▶ Instructions to follow
Report the number of lines in these entries that contain "part". Write only the number.

— Begin The data —

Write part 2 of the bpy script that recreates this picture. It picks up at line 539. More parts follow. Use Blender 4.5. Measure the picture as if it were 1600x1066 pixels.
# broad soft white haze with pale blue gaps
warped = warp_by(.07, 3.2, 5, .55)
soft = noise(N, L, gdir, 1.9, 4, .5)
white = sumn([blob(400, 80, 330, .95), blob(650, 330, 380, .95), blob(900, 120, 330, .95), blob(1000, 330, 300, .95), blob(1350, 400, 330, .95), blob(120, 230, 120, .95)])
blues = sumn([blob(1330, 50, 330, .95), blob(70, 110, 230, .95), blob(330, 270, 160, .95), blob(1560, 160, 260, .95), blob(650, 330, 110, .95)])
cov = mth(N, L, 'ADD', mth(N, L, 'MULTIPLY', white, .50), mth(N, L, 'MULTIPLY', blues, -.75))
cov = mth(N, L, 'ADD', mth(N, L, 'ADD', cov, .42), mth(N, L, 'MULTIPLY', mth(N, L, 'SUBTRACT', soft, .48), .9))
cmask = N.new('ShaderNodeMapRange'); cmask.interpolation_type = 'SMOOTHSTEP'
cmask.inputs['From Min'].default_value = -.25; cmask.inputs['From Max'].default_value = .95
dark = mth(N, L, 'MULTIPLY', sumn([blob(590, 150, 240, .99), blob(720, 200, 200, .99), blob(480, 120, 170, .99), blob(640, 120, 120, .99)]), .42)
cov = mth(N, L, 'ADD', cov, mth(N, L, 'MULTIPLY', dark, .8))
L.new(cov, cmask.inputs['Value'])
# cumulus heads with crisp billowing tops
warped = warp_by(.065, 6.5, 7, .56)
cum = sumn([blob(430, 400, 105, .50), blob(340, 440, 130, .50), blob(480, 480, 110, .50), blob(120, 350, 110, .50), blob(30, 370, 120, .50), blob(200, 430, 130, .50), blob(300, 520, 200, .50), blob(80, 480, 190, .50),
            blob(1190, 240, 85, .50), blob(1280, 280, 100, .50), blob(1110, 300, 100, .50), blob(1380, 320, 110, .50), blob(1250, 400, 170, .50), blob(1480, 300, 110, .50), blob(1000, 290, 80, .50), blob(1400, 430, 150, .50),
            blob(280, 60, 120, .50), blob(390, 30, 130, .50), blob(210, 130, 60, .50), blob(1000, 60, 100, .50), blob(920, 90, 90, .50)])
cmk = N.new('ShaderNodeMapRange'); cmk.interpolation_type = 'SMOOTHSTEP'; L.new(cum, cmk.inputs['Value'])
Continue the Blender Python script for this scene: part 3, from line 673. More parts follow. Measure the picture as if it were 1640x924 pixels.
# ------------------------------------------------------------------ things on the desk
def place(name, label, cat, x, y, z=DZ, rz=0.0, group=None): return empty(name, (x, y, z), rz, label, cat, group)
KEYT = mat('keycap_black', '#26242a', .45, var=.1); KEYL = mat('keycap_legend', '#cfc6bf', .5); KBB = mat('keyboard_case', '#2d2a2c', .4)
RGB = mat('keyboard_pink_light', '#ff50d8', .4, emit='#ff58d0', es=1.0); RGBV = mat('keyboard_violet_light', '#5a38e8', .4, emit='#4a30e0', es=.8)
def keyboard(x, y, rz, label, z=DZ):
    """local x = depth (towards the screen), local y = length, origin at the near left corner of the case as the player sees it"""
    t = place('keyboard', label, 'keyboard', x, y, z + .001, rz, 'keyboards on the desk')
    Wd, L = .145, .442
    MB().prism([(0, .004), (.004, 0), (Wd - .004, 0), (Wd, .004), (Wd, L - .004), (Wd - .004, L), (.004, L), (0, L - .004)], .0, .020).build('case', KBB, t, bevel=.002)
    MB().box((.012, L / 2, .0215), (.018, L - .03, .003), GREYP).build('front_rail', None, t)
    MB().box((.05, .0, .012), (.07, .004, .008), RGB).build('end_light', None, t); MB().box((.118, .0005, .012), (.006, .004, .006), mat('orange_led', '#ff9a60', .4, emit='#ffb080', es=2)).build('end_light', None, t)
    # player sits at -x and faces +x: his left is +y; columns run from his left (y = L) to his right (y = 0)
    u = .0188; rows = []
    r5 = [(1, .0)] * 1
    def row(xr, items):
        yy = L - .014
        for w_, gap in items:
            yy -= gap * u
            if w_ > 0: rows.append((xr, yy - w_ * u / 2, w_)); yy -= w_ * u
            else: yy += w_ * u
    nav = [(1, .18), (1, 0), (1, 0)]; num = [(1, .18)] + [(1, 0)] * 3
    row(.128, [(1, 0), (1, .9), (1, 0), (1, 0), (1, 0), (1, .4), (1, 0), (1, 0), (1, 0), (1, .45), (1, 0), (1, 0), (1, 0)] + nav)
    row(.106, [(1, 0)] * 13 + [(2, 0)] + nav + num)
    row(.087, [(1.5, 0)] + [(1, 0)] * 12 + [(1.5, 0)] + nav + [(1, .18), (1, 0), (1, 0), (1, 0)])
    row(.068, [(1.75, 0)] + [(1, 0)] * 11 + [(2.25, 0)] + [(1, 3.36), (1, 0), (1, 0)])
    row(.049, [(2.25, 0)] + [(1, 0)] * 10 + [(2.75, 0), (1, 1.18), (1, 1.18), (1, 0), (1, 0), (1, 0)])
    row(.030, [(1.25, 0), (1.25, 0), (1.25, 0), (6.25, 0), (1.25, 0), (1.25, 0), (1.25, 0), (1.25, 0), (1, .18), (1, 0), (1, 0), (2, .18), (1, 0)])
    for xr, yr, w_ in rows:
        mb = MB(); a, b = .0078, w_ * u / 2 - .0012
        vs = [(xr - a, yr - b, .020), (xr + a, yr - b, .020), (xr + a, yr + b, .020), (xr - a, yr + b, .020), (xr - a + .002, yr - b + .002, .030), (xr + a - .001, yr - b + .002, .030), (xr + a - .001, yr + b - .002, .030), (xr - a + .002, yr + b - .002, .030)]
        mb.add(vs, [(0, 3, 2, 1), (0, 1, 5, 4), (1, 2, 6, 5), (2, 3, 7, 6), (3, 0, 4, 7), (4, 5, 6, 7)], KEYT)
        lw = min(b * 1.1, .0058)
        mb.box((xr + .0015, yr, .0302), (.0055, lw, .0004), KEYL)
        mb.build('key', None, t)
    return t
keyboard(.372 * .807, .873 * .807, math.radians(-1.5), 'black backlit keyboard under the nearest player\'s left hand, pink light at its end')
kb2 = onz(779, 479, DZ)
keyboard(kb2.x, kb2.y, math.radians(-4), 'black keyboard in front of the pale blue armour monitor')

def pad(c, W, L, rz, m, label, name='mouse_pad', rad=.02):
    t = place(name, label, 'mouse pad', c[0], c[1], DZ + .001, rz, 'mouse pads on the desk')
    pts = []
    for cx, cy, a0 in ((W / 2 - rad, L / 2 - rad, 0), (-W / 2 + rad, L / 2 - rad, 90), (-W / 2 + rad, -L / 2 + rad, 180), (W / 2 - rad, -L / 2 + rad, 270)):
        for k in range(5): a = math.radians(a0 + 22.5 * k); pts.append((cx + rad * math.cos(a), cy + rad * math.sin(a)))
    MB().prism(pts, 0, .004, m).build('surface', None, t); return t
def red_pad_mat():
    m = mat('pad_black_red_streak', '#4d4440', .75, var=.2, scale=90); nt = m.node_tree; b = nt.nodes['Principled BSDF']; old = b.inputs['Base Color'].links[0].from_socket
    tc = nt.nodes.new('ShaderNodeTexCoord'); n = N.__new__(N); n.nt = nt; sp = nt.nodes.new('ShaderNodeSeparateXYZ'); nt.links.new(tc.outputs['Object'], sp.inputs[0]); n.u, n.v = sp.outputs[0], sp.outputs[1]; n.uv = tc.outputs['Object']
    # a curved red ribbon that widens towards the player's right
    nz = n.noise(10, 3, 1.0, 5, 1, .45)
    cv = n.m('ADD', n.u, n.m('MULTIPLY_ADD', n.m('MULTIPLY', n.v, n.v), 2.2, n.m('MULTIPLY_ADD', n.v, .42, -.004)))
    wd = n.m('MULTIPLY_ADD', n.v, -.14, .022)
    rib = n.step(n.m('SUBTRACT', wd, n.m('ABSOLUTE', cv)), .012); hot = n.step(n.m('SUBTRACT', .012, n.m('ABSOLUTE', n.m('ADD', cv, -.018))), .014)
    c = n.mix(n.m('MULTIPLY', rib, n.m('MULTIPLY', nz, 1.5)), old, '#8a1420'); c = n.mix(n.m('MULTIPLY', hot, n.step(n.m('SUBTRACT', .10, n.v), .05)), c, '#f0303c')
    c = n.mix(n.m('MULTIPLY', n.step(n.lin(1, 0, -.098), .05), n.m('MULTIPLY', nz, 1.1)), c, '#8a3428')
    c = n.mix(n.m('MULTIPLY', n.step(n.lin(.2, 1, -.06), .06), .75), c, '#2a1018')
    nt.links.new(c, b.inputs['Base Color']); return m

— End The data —

▶ Solution below
2